Putin is also using the war as a means of finding out who his friends are and as an excuse to clean the house. This works both internationally and domestically. He has, for instance, received positive representations from Turkey, Hungary and India (crucial for both European efforts and international trading partners) while China has been less warm than the Kremlin would have liked – all valuable information for understanding what tack Russia needs to take in its future, and with whom.
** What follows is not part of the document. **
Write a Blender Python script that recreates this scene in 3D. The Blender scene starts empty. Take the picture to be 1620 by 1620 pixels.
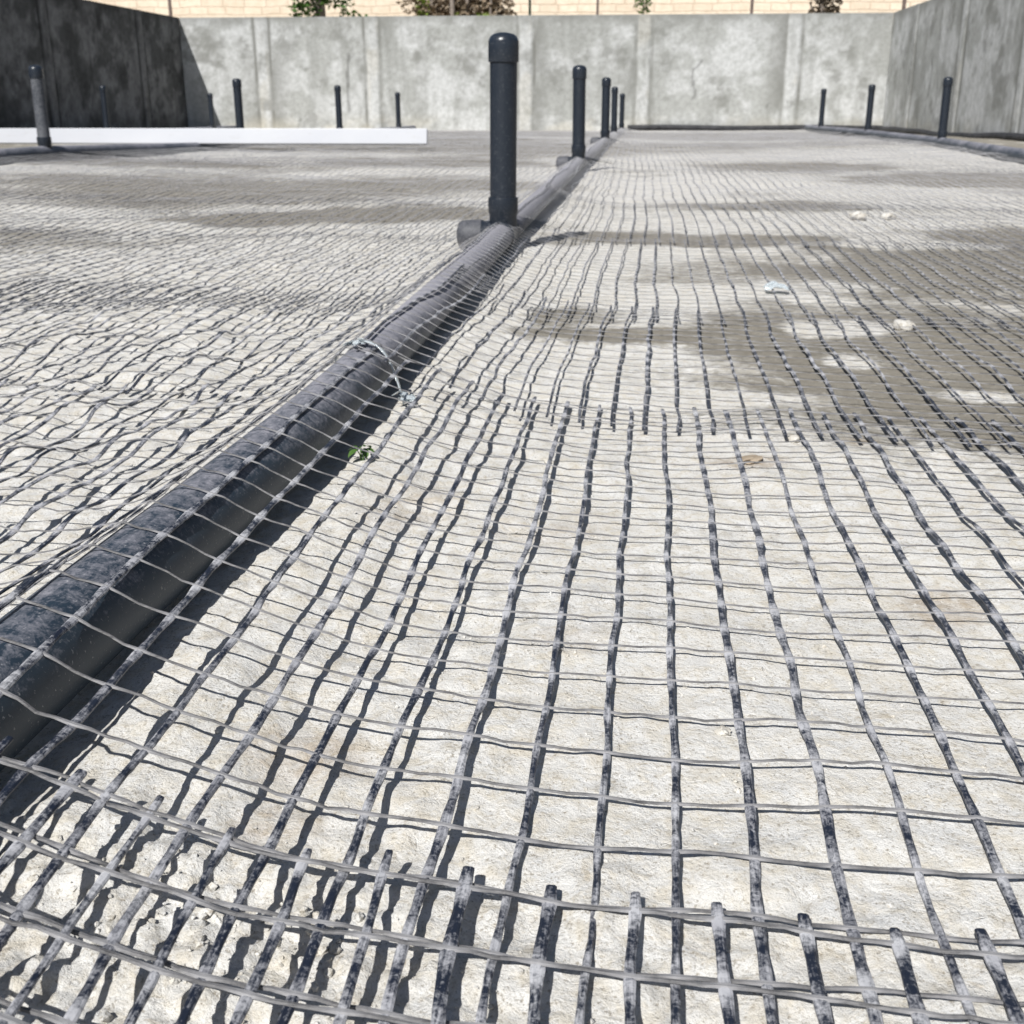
import bpy, math, random
import numpy as np
from mathutils import Vector, Matrix

S = bpy.context.scene
COL = S.collection
random.seed(7)
RNG = np.random.default_rng(11)

# ------------------------------------------------------------------ camera, sky, sun
PIT, YAW = math.radians(19.4), math.radians(5.59)
cd = bpy.data.cameras.new('camera')
cam = bpy.data.objects.new('camera', cd); COL.objects.link(cam)
cam.location = (0, 0, .615)
cam.rotation_euler = (math.pi/2 - PIT, 0, YAW)
cd.sensor_width = 36.0
cd.lens = 36.0*1831/1620
cd.clip_start, cd.clip_end = .02, 800
cd.dof.use_dof = True
cd.dof.focus_distance = 1.25
cd.dof.aperture_fstop = 14
S.camera = cam

KX, KY = .34, .86                       # shadow shift per metre of height
to_sun = Vector((-KX, -KY, 1)).normalized()
W = bpy.data.worlds.new("World"); S.world = W; W.use_nodes = True
nt = W.node_tree
sky = nt.nodes.new('ShaderNodeTexSky'); sky.sky_type = 'NISHITA'; sky.sun_disc = False
sky.sun_elevation = math.asin(to_sun.z)
sky.sun_rotation = math.atan2(to_sun.x, to_sun.y)
bg = nt.nodes['Background']; bg.inputs[1].default_value = .05
nt.links.new(sky.outputs[0], bg.inputs[0])
sd = bpy.data.lights.new('sun', 'SUN'); sd.energy = 5.0; sd.angle = math.radians(.5); sd.color = (1, .985, .955)
sun = bpy.data.objects.new('sun', sd); COL.objects.link(sun)
sun.rotation_euler = (-to_sun).to_track_quat('-Z', 'Y').to_euler()
sun.location = (-6, -16, 20)
S.view_settings.view_transform = 'Standard'
S.view_settings.look = 'None'
S.view_settings.exposure = .26
S.view_settings.gamma = 1

# ------------------------------------------------------------------ numpy noise
def _h(ix, iy, s):
    n = (ix.astype(np.int64)*374761393 + iy.astype(np.int64)*668265263 + s*1442695041) & 0xffffffff
    n = ((n ^ (n >> 13))*1274126177) & 0xffffffff
    return ((n ^ (n >> 16)) & 0xffff)/65535.0

def vn(x, y, s=0):
    x = np.asarray(x, float); y = np.asarray(y, float)
    ix, iy = np.floor(x), np.floor(y); fx, fy = x-ix, y-iy
    fx = fx*fx*fx*(fx*(fx*6-15)+10); fy = fy*fy*fy*(fy*(fy*6-15)+10)
    a, b, c, d = _h(ix, iy, s), _h(ix+1, iy, s), _h(ix, iy+1, s), _h(ix+1, iy+1, s)
    return (a+(b-a)*fx)*(1-fy)+(c+(d-c)*fx)*fy          # 0..1

def fbm(x, y, s=0, o=4, g=.5):
    t = 0; a = 1; n = 0
    for k in range(o):
        t = t+a*vn(x*2**k+17.3*k, y*2**k-9.1*k, s+k); n += a; a *= g
    return t/n

def sm(a, b, x):
    t = np.clip((np.asarray(x, float)-a)/(b-a), 0, 1); return t*t*(3-2*t)

# ------------------------------------------------------------------ mesh helpers
def raw_mesh(name, v, f, attrs=None, smooth=True):
    v = np.asarray(v, np.float32); f = np.asarray(f, np.int32)
    m = bpy.data.meshes.new(name)
    m.vertices.add(len(v)); m.vertices.foreach_set('co', v.ravel())
    k = f.shape[1]
    m.loops.add(f.size); m.loops.foreach_set('vertex_index', f.ravel())
    m.polygons.add(len(f)); m.polygons.foreach_set('loop_start', np.arange(0, f.size, k, dtype=np.int32))
    m.polygons.foreach_set('use_smooth', np.full(len(f), smooth, bool))
    for an, av in (attrs or {}).items():
        at = m.attributes.new(an, 'FLOAT', 'POINT'); at.data.foreach_set('value', np.asarray(av, np.float32).ravel())
    m.update(calc_edges=True); m.validate()
    return m

def link(name, mesh, mat, parent=None):
    o = bpy.data.objects.new(name, mesh); COL.objects.link(o)
    if mat: mesh.materials.append(mat)
    if parent: o.parent = parent
    return o

def tag(o, label=None, cat=None, group=None, kind=None):
    if label: o['label'] = label
    if cat: o['category'] = cat
    if group: o['group'] = group
    if kind: o['kind'] = kind
    return o

def empty(name, loc=(0, 0, 0)):
    o = bpy.data.objects.new(name, None); COL.objects.link(o); o.location = loc
    o.empty_display_size = .1
    return o

class MB:
    """collects rings, tubes and boxes for one mesh"""
    def __init__(s): s.v = []; s.f = []
    def tube(s, path, rad, n=24, caps=True):
        P = [Vector(p) for p in path]; R = rad if hasattr(rad, '__len__') else [rad]*len(P)
        rings = []; ref = None
        for i, p in enumerate(P):
            t = (P[min(i+1, len(P)-1)]-P[max(i-1, 0)]).normalized()
            if ref is None: ref = Vector((0, 0, 1)) if abs(t.z) < .9 else Vector((0, 1, 0))
            a = (ref-t*ref.dot(t)).normalized(); b = t.cross(a); ref = a
            r0 = len(s.v)
            for k in range(n):
                q = 2*math.pi*k/n
                s.v.append(p+a*math.cos(q)*R[i]+b*math.sin(q)*R[i])
            rings.append(r0)
        for r0, r1 in zip(rings, rings[1:]):
            for k in range(n):
                k2 = (k+1) % n; s.f.append((r0+k, r0+k2, r1+k2, r1+k))
        if caps:
            s.f.append(tuple(rings[0]+k for k in reversed(range(n)))); s.f.append(tuple(rings[-1]+k for k in range(n)))
        return s
    def lathe(s, prof, base=(0, 0, 0), axis=(0, 0, 1), n=32):
        ax = Vector(axis).normalized(); ref = Vector((0, 1, 0)) if abs(ax.y) < .9 else Vector((1, 0, 0))
        a = (ref-ax*ref.dot(ax)).normalized(); b = ax.cross(a); base = Vector(base); rings = []
        for r, h in prof:
            r0 = len(s.v); rings.append(r0)
            for k in range(n):
                q = 2*math.pi*k/n; s.v.append(base+ax*h+(a*math.cos(q)+b*math.sin(q))*max(r, 1e-4))
        for r0, r1 in zip(rings, rings[1:]):
            for k in range(n):
                k2 = (k+1) % n; s.f.append((r0+k, r0+k2, r1+k2, r1+k))
        return s
    def box(s, x0, x1, y0, y1, z0, z1):
        i = len(s.v)
        s.v += [Vector(p) for p in ((x0, y0, z0), (x1, y0, z0), (x1, y1, z0), (x0, y1, z0), (x0, y0, z1), (x1, y0, z1), (x1, y1, z1), (x0, y1, z1))]
        s.f += [(i, i+3, i+2, i+1), (i+4, i+5, i+6, i+7), (i, i+1, i+5, i+4), (i+1, i+2, i+6, i+5), (i+2, i+3, i+7, i+6), (i+3, i, i+4, i+7)]
        return s
    def build(s, name, mat, parent=None, smooth=True, angle=40):
        m = bpy.data.meshes.new(name); m.from_pydata([tuple(p) for p in s.v], [], s.f); m.update()
        if smooth:
            m.polygons.foreach_set('use_smooth', [True]*len(m.polygons))
            m.set_sharp_from_angle(angle=math.radians(angle))
        return link(name, m, mat, parent)

# ------------------------------------------------------------------ materials
class NM:
    def __init__(s, name):
        s.m = bpy.data.materials.new(name); s.m.use_nodes = True; s.t = s.m.node_tree
        s.b = s.t.nodes['Principled BSDF']
    def n(s, t, **k):
        o = s.t.nodes.new(t)
        for a, b in k.items(): setattr(o, a, b)
        return o
    def l(s, a, b): s.t.links.new(a, b)
    def val(s, sock, x):
        if hasattr(x, 'is_linked') or hasattr(x, 'links'): s.l(x, sock)
        else: sock.default_value = x
    def co(s, scale=(1, 1, 1), kind='Object'):
        c = s.n('ShaderNodeTexCoord'); mp = s.n('ShaderNodeMapping'); mp.inputs['Scale'].default_value = scale
        s.l(c.outputs[kind], mp.inputs[0]); return mp.outputs[0]
    def noise(s, co, scale, detail=4, rough=.55, dist=0):
        x = s.n('ShaderNodeTexNoise'); x.inputs['Scale'].default_value = scale; x.inputs['Detail'].default_value = detail
        x.inputs['Roughness'].default_value = rough; x.inputs['Distortion'].default_value = dist
        s.l(co, x.inputs['Vector']); return x.outputs['Fac']
    def ramp(s, fac, stops):
        r = s.n('ShaderNodeValToRGB'); e = r.color_ramp.elements
        while len(e) < len(stops): e.new(.5)
        for q, (p, c) in zip(e, stops):
            q.position = p; q.color = (c, c, c, 1) if not hasattr(c, '__len__') else (*c, 1)
        s.l(fac, r.inputs[0]); return r.outputs[0]
    def mix(s, fac, a, b, mode='MIX'):
        x = s.n('ShaderNodeMix', data_type='RGBA', blend_type=mode)
        for i, v in ((0, fac), (6, a), (7, b)):
            if hasattr(v, 'links'): s.l(v, x.inputs[i])
            elif hasattr(v, '__len__'): x.inputs[i].default_value = (*v, 1)
            else: x.inputs[i].default_value = v
        return x.outputs[2]
    def math(s, op, a, b=0, clamp=False):
        x = s.n('ShaderNodeMath', operation=op, use_clamp=clamp)
        for i, v in ((0, a), (1, b)):
            if hasattr(v, 'links'): s.l(v, x.inputs[i])
            else: x.inputs[i].default_value = v
        return x.outputs[0]
    def attr(s, name):
        a = s.n('ShaderNodeAttribute'); a.attribute_name = name; return a.outputs['Fac']
    def bump(s, h, strength=.3, dist=.01, prev=None):
        b = s.n('ShaderNodeBump'); b.inputs['Strength'].default_value = strength; b.inputs['Distance'].default_value = dist
        s.l(h, b.inputs['Height'])
        if prev: s.l(prev, b.inputs['Normal'])
        return b.outputs[0]
    def out(s, col=None, rough=.8, nrm=None, spec=.3):
        if col is not None:
            if hasattr(col, 'links'): s.l(col, s.b.inputs['Base Color'])
            else: s.b.inputs['Base Color'].default_value = (*col, 1)
        if hasattr(rough, 'links'): s.l(rough, s.b.inputs['Roughness'])
        else: s.b.inputs['Roughness'].default_value = rough
        s.b.inputs['Specular IOR Level'].default_value = spec
        if nrm: s.l(nrm, s.b.inputs['Normal'])
        return s.m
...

Meanwhile, the war is an easy means of stamping out actual, or even presumed, opposition back home. Not only from political and media quarters, but also in the spate of over twenty oligarchs and other business elites mysteriously dying – not least the chairman of Lukoil, Ravil Maganov, who openly spoke out opposing the war.

KCS Group Europe has been tracking these ‘suspicious’ deaths over a number of years.    If we hypothesise that these are politically-driven murders, then either the Kremlin is fulfilling a genuine need to stamp out opposition or is merely using the war as a backdrop to further its own aims in getting rid of such high profile figures – the masked killer in a Moscow summer camp with very slippery balconies.

So there is method in Putin’s madness. He publicly enters a high-stakes, high-risk game of finally launching the war in Ukraine, making noise about reconstituting ancient Russian (ie Soviet) territorial rights and refusing to rule out nuclear strikes, knowing that this will be where the eyes, and efforts of the world turn.

Meanwhile, his three-pronged campaign to disrupt and discredit the West via surrogate and secretive means is successively disbelieved, ignored or goes unprioritised.

There is no need for a final victory in Ukraine, so long as the stalemate can proceed long enough for the political, economic and digital disruption to take the West to the point of no return. After all, in cyberspace, no-one can hear you scream.

 

*Sadovnecheskaya Street is close to the Kremlin.